Abstract
Two sets of experiments were conducted by pouring 200 mL of the acid mine drainage (AMD) decant from
Krugersdorp (South Africa) into five 500 mL beakers (mixing) and Erlenmeyer flasks (shaking) and dosed with 20-
60 mL of FeCl3, Fe2(SO4)3, CaMg.2(OH)2 and a combination of FeCl3 with CaMg.2(OH)2 (af-PFCl) respectively. The
samples were placed in a flocculator and a shaker and stirred at 250 rpm for 2 minutes respectively, settled for
1 hour and the pH, conductivity and turbidity were measured. A third similar set of experiments was conducted
without mixing settled for 1 hour and the same measurement taken. The fourth and fifth sets of experiments were
conducted with CaMg.2(OH)2 and afPFCl flocculent respectively.

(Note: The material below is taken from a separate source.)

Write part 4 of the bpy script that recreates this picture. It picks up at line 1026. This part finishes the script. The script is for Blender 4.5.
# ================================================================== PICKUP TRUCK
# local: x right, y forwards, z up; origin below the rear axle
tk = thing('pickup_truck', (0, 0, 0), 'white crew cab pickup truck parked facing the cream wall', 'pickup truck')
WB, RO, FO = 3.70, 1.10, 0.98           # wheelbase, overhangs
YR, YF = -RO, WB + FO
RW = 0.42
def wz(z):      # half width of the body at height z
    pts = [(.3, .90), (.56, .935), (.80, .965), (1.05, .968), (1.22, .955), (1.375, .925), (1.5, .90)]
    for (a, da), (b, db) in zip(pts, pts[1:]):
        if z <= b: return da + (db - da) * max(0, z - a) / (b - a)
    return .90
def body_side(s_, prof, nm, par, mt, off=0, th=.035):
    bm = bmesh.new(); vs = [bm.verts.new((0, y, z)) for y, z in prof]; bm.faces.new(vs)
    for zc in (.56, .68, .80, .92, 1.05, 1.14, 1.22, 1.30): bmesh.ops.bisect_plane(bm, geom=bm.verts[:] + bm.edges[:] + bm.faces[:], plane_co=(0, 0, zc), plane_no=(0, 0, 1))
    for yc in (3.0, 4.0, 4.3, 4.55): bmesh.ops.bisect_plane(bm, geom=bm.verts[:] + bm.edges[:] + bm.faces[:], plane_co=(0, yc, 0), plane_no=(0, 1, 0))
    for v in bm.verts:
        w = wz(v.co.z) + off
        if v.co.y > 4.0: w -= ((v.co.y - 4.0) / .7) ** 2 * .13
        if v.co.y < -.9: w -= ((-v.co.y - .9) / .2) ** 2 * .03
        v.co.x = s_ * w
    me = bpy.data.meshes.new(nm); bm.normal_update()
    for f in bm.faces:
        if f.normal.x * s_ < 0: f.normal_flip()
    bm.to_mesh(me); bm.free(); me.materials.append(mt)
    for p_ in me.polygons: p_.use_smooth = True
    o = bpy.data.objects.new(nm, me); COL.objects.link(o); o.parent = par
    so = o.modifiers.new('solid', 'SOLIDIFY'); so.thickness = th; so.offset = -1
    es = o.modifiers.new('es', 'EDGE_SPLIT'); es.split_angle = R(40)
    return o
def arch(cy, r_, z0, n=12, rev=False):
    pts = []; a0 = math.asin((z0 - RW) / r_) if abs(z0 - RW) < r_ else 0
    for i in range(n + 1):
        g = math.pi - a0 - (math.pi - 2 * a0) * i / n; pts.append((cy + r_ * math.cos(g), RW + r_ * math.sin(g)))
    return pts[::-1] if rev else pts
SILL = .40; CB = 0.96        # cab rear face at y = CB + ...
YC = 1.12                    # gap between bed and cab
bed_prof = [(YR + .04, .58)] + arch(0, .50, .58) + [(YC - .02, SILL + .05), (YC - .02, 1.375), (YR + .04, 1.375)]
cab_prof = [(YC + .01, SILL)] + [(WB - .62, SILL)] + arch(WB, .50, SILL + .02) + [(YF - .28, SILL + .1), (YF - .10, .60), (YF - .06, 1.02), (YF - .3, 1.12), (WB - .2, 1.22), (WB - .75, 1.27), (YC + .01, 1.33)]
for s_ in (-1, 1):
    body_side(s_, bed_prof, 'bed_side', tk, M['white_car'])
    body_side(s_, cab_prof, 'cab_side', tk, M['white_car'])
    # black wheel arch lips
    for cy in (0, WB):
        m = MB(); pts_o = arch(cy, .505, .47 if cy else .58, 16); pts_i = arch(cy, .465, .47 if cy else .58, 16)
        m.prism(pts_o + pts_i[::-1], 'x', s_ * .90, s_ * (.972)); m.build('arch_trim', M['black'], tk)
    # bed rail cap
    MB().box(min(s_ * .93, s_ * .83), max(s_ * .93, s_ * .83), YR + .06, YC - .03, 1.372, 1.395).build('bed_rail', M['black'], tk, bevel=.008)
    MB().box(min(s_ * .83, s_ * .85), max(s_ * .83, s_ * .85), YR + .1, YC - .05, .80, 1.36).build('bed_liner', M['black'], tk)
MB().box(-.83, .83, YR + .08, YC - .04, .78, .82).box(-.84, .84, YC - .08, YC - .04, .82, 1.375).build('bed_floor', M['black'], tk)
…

The novelty of this study is to determine the turbidity
removal efficiency using FeCl3 and CaMg.2(OH)2 in a form of unprocessed polymers. The results showed that the
pH and residual turbidity in the samples with Fe3+ salts, CaMg.2(OH)2 is relatively identical to those in the samples
with af-PFCl dosages. The turbidity removal efficiencies exhibited by the Fe salts, CaMg.2(OH)2 and af-PFCl were
optimal. The pH and residual turbidity in the AMD samples with mixing, shaking and without mixing indicate that
destabilization-hydrolysis is influenced by the physico-chemical properties of the solution, whereas mechanical
agitation mainly disperses the reagent(s). Optimal turbidity removal of the samples without mixing also indicates that
perikinetic flocculation is a predominant process during aggregation/flocs formation.